╔══

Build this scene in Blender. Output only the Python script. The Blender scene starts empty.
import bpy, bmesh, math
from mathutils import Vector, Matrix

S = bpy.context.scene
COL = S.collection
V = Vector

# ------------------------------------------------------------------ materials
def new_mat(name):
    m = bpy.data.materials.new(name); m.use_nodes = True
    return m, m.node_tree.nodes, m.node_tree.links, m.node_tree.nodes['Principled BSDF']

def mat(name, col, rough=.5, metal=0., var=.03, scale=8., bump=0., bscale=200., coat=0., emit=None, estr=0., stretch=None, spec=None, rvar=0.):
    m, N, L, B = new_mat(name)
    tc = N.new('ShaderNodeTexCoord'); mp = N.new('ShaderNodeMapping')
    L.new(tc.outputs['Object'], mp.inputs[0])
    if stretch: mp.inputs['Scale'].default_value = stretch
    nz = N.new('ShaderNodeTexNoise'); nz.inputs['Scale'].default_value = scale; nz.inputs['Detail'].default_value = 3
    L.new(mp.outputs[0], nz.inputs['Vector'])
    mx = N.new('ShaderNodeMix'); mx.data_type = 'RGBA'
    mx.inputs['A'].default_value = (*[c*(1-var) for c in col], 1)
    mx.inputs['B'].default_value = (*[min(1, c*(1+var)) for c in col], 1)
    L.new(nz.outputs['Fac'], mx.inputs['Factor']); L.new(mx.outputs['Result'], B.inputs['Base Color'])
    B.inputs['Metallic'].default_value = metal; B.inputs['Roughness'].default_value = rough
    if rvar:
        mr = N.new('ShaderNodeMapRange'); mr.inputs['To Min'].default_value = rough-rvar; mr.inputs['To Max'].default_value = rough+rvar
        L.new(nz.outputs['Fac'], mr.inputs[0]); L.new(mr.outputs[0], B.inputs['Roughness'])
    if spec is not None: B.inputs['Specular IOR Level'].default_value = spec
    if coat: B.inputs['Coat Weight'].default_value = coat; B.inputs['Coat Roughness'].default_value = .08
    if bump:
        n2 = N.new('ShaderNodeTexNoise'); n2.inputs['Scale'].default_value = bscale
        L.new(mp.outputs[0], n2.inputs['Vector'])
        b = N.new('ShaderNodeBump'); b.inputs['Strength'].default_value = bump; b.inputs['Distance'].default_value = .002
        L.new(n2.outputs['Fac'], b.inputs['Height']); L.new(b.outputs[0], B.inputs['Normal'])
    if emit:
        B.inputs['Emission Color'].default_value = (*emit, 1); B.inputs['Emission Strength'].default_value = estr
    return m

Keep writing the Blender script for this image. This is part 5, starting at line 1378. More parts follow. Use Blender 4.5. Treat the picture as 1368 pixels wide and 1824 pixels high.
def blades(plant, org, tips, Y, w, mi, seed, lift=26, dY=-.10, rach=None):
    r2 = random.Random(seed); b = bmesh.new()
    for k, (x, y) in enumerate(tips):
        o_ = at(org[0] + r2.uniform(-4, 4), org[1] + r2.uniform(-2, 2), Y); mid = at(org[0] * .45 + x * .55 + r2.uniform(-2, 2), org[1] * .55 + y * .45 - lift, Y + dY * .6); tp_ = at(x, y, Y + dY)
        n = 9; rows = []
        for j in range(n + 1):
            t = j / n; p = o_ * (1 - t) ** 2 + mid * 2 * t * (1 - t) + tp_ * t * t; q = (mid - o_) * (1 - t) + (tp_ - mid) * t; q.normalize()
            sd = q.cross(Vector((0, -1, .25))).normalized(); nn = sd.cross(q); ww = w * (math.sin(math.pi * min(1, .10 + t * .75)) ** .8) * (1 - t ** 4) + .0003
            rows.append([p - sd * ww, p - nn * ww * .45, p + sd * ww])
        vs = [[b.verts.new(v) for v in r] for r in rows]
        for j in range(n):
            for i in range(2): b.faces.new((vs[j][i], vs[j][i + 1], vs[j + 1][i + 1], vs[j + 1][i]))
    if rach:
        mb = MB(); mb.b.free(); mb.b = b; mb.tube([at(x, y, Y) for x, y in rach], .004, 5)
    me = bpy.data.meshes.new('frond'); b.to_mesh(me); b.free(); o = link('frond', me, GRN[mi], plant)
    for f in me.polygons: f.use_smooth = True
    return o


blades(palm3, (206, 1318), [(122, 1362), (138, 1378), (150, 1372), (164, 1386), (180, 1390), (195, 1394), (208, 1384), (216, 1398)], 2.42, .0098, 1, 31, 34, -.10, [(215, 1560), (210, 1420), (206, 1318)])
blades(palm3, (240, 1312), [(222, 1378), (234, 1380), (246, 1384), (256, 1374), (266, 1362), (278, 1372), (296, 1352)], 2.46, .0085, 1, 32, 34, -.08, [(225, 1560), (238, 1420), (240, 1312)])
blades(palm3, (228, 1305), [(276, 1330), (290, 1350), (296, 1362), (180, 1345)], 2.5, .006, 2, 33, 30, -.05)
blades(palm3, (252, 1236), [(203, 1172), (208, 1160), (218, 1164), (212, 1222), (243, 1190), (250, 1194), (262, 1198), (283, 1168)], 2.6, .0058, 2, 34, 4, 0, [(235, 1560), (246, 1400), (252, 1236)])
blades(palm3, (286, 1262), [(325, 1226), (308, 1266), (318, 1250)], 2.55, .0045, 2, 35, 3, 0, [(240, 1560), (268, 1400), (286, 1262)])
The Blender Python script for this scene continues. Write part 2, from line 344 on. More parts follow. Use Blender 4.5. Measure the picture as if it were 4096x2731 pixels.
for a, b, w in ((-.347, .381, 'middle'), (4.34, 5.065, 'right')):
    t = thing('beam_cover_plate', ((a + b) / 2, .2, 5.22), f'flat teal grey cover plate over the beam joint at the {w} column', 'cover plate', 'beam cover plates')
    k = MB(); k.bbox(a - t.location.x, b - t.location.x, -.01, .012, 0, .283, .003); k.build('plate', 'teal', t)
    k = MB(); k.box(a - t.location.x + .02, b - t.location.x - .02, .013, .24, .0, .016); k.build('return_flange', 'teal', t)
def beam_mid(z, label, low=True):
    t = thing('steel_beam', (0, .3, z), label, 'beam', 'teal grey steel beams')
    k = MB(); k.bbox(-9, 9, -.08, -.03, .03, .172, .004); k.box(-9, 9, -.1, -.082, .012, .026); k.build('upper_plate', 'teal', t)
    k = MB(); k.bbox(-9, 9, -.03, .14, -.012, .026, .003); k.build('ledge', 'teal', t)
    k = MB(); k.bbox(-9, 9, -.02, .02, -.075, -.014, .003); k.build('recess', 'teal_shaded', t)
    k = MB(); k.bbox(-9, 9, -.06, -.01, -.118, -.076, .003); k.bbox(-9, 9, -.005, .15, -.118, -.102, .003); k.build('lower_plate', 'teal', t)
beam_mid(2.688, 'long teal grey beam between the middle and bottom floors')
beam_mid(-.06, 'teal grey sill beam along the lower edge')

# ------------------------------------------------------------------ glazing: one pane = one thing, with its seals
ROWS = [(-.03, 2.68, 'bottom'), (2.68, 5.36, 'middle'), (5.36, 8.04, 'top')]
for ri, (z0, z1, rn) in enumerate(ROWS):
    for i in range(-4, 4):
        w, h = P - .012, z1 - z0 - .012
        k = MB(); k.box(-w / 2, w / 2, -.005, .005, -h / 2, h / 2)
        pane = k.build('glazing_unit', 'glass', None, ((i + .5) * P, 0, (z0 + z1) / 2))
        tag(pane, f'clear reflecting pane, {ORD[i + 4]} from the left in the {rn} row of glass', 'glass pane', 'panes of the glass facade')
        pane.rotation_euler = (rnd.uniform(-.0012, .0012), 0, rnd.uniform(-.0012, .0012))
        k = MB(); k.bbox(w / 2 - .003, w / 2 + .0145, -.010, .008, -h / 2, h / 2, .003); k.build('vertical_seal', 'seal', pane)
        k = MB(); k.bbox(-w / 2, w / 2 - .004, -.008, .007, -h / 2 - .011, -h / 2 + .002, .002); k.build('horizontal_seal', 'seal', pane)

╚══

• What is needed:
From the line with "Keep writing the" through the line with "1420), (206, 1318)])", repeat every line exactly, both ends included, and nothing outside that range.

• The response:
Keep writing the Blender script for this image. This is part 5, starting at line 1378. More parts follow. Use Blender 4.5. Treat the picture as 1368 pixels wide and 1824 pixels high.
def blades(plant, org, tips, Y, w, mi, seed, lift=26, dY=-.10, rach=None):
    r2 = random.Random(seed); b = bmesh.new()
    for k, (x, y) in enumerate(tips):
        o_ = at(org[0] + r2.uniform(-4, 4), org[1] + r2.uniform(-2, 2), Y); mid = at(org[0] * .45 + x * .55 + r2.uniform(-2, 2), org[1] * .55 + y * .45 - lift, Y + dY * .6); tp_ = at(x, y, Y + dY)
        n = 9; rows = []
        for j in range(n + 1):
            t = j / n; p = o_ * (1 - t) ** 2 + mid * 2 * t * (1 - t) + tp_ * t * t; q = (mid - o_) * (1 - t) + (tp_ - mid) * t; q.normalize()
            sd = q.cross(Vector((0, -1, .25))).normalized(); nn = sd.cross(q); ww = w * (math.sin(math.pi * min(1, .10 + t * .75)) ** .8) * (1 - t ** 4) + .0003
            rows.append([p - sd * ww, p - nn * ww * .45, p + sd * ww])
        vs = [[b.verts.new(v) for v in r] for r in rows]
        for j in range(n):
            for i in range(2): b.faces.new((vs[j][i], vs[j][i + 1], vs[j + 1][i + 1], vs[j + 1][i]))
    if rach:
        mb = MB(); mb.b.free(); mb.b = b; mb.tube([at(x, y, Y) for x, y in rach], .004, 5)
    me = bpy.data.meshes.new('frond'); b.to_mesh(me); b.free(); o = link('frond', me, GRN[mi], plant)
    for f in me.polygons: f.use_smooth = True
    return o


blades(palm3, (206, 1318), [(122, 1362), (138, 1378), (150, 1372), (164, 1386), (180, 1390), (195, 1394), (208, 1384), (216, 1398)], 2.42, .0098, 1, 31, 34, -.10, [(215, 1560), (210, 1420), (206, 1318)])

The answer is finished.